When Goodway’s daughter was young, they cut out pictures of food from magazines and attached them to paper plates. Or they wrote numbers or alphabet letters on the plates. Her daughter closed her eyes and counted to 20 while Goodway hid the plates around the house. While preparing dinner, Goodway would give instructions like these:

  • Find a plate with a vegetable.
  • Pick up a strawberry.
  • Pick up something that’s not a vegetable.

Her daughter was running, finding the plate, bringing it back and having fun in the process.

Get your child into a multi-skills program.

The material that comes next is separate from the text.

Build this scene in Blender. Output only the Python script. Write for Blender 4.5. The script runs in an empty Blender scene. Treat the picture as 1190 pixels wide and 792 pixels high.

“I would strongly suggest that in the preschool years, if you have the resources, get your child into a multi-skill program where they’re going to run, hop and catch,” Goodway said. “If that’s not available, some structured playtime with an adult can be beneficial.”

 

Step 4: How much time to spend?

For optimal development, begin building in regular opportunities for your child to practice these skills.

For preschoolers, the goal is 60 minutes of structured physical activity a day with an adult facilitating. The 60 minutes does not need to be in one block. It can be accumulated time across the day.

Young children also should have 60 minutes – and up to several hours – per day of unstructured physical activity, for instance on the playground. Except when sleeping, they should not be sedentary for more than 60 minutes at a time.

When practicing catch, kicking a ball or other object manipulation skills with 3- to 5-year-olds, limit play to 30-45 minutes or stop when they tire or lose interest in the activity.

The key to all physical activity is to do it together and make it fun.

 

Jackie Goodway chaired the SHAPE America initiative to update its children’s physical activity guidelines.